Exatamente. Ganhei uma bolsa, fui para os Estados Unidos, estudar na Universidade de Illinois, cuja região era a maior produtora de soja do mundo na ocasião. Lá nasceu meu filho Graziano. Quando voltei, havia no Brasil uma crise tremenda do óleo, porque a cultura do algodão entrou em parafuso e o amendoim não conseguia substituí-lo. Todos os estudos apontavam para a soja. Houve, então, um episódio muito engraçado. O governador [de São Paulo] era o Jânio Quadros. Alguém tinha assoprado para ele essa história da soja, mas com a intenção de montar uma indústria, para fazer um alimento à base de soja aqui no Brasil. E o Jânio, com aquele sistema dele, chamava o pessoal do interior pela Rádio Patrulha, já que não tinha telex. Um dia apareceu a Rádio Patrulha na minha casa, para me entregar um telegrama do Jânio, me convocando para encontrá-lo. Uma das propostas que eu fiz a ele foi de criação de um serviço autônomo, chamado Serviço de Expansão da Soja, e ele, numa daquelas loucuras, tacou no Diário Oficial. Esse serviço reunia pesquisa, industrialização e fomento. Quando a indústria viu aquilo, percebeu que o negócio era pra valer. A indústria procurou o governo e se ofereceu para ajudar. Foi assim que o trabalho deslanchou.

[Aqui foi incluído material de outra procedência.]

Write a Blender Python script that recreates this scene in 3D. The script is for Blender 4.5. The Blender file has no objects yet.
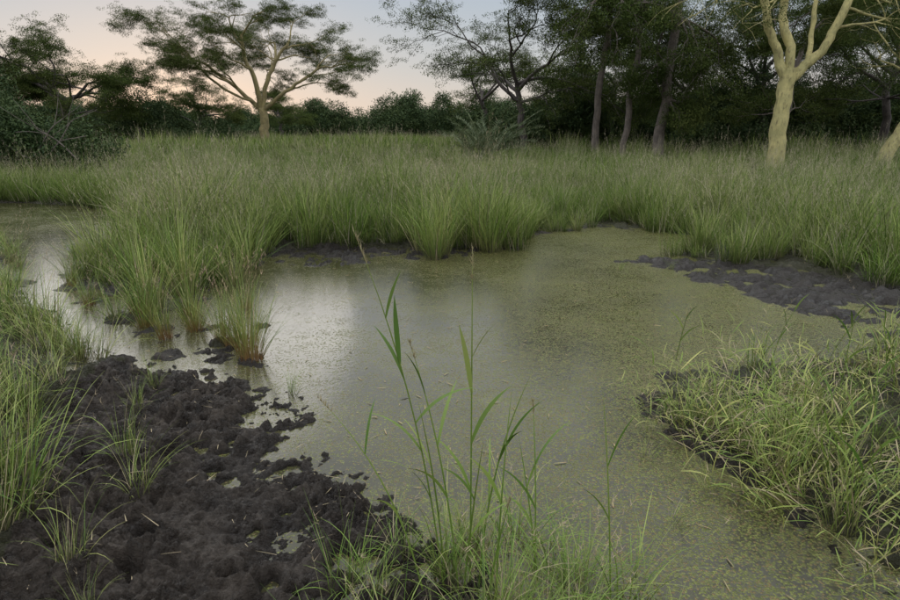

A importância da soja cresceu.
Houve dois fatos históricos, que foram mais importantes que nosso trabalho. Um foi que a proteína de alto valor, no mundo inteiro, na época, era a farinha obtida a partir de um peixe do Peru, cuja pesca se fazia numa corrente quente. Essa corrente, não sei por que, mudou e não conseguiram mais pescá-lo. Precisavam urgentemente de uma outra proteína. E a proteína que tinha as características da farinha de peixe era a soja. O preço da soja foi lá para cima e a cultura se tornou economicamente importante em São Paulo e no Brasil. O outro fato foi as duas grandes geadas, de 1953 e 1955, no Paraná. Precisaram colocar uma cultura no meio das linhas do café. Nós tínhamos sementes de soja, mandamos vagões cheios delas para o Paraná. Acabaram criando uma produção que permitiu a instalação de uma indústria.

O que aconteceu depois?
Bem, por força desse “brilhareco”, eu fui sendo convocado para postos administrativos, passei a ser diretor da antiga Divisão de Fomento Agrícola. Enquanto acontecia isso na minha carreira de funcionário, de agrônomo, no Instituto Agronômico e depois na Secretaria da Agricultura, comecei a ir ao Paraná. Simplesmente visitar, ia acompanhando meu sogro. Eu me empolguei com aquilo, com a visão da realidade, terra roxa, aquela euforia da abertura do norte do Paraná. E acabei comprando um pedaço de terra lá, muito longe, não onde meu sogro estava, que era perto de Londrina, mas em Camburão, no atual município de Quintas do Sol. Para isso também tive ajuda de um mentor, uma pessoa que talvez tenha tido a maior influência na minha vida profissional, um agrônomo chamado Irineu Souza Dias, que era também um romântico. Ele foi assessor de uma porção de ministros, de secretários, e foi ele que me obrigou a estudar a soja. Ele também era proprietário no Paraná. O sogro dele queria fazer o que ele chamava de República Agronômica, de diversos companheiros, principalmente pessoas estudiosas, da liderança dos agrônomos daqui de São Paulo. Todos junto dele, cada um tendo uma área de terra. Naquele tempo, a terra era muito barata e eu consegui comprar. Como eu tinha passado dois anos nos Estados Unidos fazendo mestrado, podia trazer coisas, bagulhos, e eu trouxe um automóvel zero quilômetro, que era o único carro importado de Campinas. Vendi o carro e comprei a área. Plantei um pouco de café com muita dificuldade e com a ajuda do Irineu. Aí houve uma valorização cambial tremenda do café. Eu revendi 40 alqueires das minhas terras e com o dinheiro pude começar a plantar e plantei 107 mil pés de café.

O senhor conseguia conciliar as duas atividades, fazendeiro e funcionário público?
Sim. Mesmo a distância, com todas as dificuldades, eu conseguia levar as duas coisas. Até que não deu mais para conciliar, porque a região de Camburão é fria e a estrada ficava um fio de gelo, era muito perigosa e eu já tinha capotado duas vezes. A terceira vez foi com a minha mulher e aí ela me deu um ultimato, que eu não podia mais continuar daquele jeito. Então meu sogro e eu trocamos as duas fazendas, a dele e a minha, por outra em Pirassununga. Era uma fazenda totalmente abandonada, cheia de erosão, que ninguém queria comprar, ao lado de uma usina que vivia em greve. A usina desvalorizava a área. Isso aconteceu em 1959.